## start

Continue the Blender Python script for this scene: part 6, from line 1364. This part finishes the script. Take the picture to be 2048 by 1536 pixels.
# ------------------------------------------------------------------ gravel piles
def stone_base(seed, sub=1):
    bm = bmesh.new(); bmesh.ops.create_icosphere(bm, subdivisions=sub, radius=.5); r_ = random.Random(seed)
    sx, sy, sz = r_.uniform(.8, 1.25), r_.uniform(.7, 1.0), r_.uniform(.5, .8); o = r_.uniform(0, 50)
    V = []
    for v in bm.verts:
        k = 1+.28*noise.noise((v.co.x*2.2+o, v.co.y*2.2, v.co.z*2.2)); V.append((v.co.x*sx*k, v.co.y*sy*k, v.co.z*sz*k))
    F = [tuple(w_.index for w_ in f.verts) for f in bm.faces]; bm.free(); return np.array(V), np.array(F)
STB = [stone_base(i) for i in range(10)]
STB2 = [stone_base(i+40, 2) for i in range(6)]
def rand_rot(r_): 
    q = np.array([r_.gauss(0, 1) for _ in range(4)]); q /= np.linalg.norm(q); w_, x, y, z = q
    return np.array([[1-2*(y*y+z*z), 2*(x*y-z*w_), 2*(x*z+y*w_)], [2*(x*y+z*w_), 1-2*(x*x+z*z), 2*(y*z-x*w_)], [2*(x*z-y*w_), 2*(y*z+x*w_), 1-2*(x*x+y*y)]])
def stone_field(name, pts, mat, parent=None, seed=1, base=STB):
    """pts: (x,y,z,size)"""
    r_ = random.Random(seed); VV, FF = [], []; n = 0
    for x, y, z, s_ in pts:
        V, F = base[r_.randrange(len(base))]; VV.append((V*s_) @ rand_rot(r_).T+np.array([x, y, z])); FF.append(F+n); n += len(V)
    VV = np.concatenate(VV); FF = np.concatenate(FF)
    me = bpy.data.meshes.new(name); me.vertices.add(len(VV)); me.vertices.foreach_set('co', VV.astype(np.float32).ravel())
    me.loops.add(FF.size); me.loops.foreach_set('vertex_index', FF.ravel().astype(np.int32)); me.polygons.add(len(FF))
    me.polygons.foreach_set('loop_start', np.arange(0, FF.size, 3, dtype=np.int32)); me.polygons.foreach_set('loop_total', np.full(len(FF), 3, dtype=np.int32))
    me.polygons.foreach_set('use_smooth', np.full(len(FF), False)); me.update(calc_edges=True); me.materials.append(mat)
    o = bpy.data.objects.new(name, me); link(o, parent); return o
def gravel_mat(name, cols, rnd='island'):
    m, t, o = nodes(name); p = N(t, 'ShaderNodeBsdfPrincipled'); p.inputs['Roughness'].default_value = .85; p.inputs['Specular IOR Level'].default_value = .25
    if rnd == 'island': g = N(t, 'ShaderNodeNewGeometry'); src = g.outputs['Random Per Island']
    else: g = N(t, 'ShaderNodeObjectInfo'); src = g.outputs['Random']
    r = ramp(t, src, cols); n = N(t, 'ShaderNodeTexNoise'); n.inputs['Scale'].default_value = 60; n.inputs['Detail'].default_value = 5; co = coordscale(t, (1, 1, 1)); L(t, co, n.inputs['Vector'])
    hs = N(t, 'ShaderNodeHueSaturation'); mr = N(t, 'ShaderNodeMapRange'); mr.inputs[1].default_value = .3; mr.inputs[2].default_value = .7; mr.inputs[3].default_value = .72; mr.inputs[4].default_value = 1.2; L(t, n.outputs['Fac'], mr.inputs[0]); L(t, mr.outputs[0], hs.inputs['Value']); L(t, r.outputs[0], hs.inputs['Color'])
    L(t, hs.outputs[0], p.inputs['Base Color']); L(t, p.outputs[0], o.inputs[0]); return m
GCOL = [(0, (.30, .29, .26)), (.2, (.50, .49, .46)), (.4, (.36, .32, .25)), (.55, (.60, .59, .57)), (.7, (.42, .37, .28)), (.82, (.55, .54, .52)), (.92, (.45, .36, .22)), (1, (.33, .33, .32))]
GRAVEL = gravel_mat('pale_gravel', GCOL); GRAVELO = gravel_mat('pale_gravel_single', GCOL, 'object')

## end

Please repeat the listing above in full and exactly.

Continue the Blender Python script for this scene: part 6, from line 1364. This part finishes the script. Take the picture to be 2048 by 1536 pixels.
# ------------------------------------------------------------------ gravel piles
def stone_base(seed, sub=1):
    bm = bmesh.new(); bmesh.ops.create_icosphere(bm, subdivisions=sub, radius=.5); r_ = random.Random(seed)
    sx, sy, sz = r_.uniform(.8, 1.25), r_.uniform(.7, 1.0), r_.uniform(.5, .8); o = r_.uniform(0, 50)
    V = []
    for v in bm.verts:
        k = 1+.28*noise.noise((v.co.x*2.2+o, v.co.y*2.2, v.co.z*2.2)); V.append((v.co.x*sx*k, v.co.y*sy*k, v.co.z*sz*k))
    F = [tuple(w_.index for w_ in f.verts) for f in bm.faces]; bm.free(); return np.array(V), np.array(F)
STB = [stone_base(i) for i in range(10)]
STB2 = [stone_base(i+40, 2) for i in range(6)]
def rand_rot(r_): 
    q = np.array([r_.gauss(0, 1) for _ in range(4)]); q /= np.linalg.norm(q); w_, x, y, z = q
    return np.array([[1-2*(y*y+z*z), 2*(x*y-z*w_), 2*(x*z+y*w_)], [2*(x*y+z*w_), 1-2*(x*x+z*z), 2*(y*z-x*w_)], [2*(x*z-y*w_), 2*(y*z+x*w_), 1-2*(x*x+y*y)]])
def stone_field(name, pts, mat, parent=None, seed=1, base=STB):
    """pts: (x,y,z,size)"""
    r_ = random.Random(seed); VV, FF = [], []; n = 0
    for x, y, z, s_ in pts:
        V, F = base[r_.randrange(len(base))]; VV.append((V*s_) @ rand_rot(r_).T+np.array([x, y, z])); FF.append(F+n); n += len(V)
    VV = np.concatenate(VV); FF = np.concatenate(FF)
    me = bpy.data.meshes.new(name); me.vertices.add(len(VV)); me.vertices.foreach_set('co', VV.astype(np.float32).ravel())
    me.loops.add(FF.size); me.loops.foreach_set('vertex_index', FF.ravel().astype(np.int32)); me.polygons.add(len(FF))
    me.polygons.foreach_set('loop_start', np.arange(0, FF.size, 3, dtype=np.int32)); me.polygons.foreach_set('loop_total', np.full(len(FF), 3, dtype=np.int32))
    me.polygons.foreach_set('use_smooth', np.full(len(FF), False)); me.update(calc_edges=True); me.materials.append(mat)
    o = bpy.data.objects.new(name, me); link(o, parent); return o
def gravel_mat(name, cols, rnd='island'):
    m, t, o = nodes(name); p = N(t, 'ShaderNodeBsdfPrincipled'); p.inputs['Roughness'].default_value = .85; p.inputs['Specular IOR Level'].default_value = .25
    if rnd == 'island': g = N(t, 'ShaderNodeNewGeometry'); src = g.outputs['Random Per Island']
    else: g = N(t, 'ShaderNodeObjectInfo'); src = g.outputs['Random']
    r = ramp(t, src, cols); n = N(t, 'ShaderNodeTexNoise'); n.inputs['Scale'].default_value = 60; n.inputs['Detail'].default_value = 5; co = coordscale(t, (1, 1, 1)); L(t, co, n.inputs['Vector'])
    hs = N(t, 'ShaderNodeHueSaturation'); mr = N(t, 'ShaderNodeMapRange'); mr.inputs[1].default_value = .3; mr.inputs[2].default_value = .7; mr.inputs[3].default_value = .72; mr.inputs[4].default_value = 1.2; L(t, n.outputs['Fac'], mr.inputs[0]); L(t, mr.outputs[0], hs.inputs['Value']); L(t, r.outputs[0], hs.inputs['Color'])
    L(t, hs.outputs[0], p.inputs['Base Color']); L(t, p.outputs[0], o.inputs[0]); return m
GCOL = [(0, (.30, .29, .26)), (.2, (.50, .49, .46)), (.4, (.36, .32, .25)), (.55, (.60, .59, .57)), (.7, (.42, .37, .28)), (.82, (.55, .54, .52)), (.92, (.45, .36, .22)), (1, (.33, .33, .32))]
GRAVEL = gravel_mat('pale_gravel', GCOL); GRAVELO = gravel_mat('pale_gravel_single', GCOL, 'object')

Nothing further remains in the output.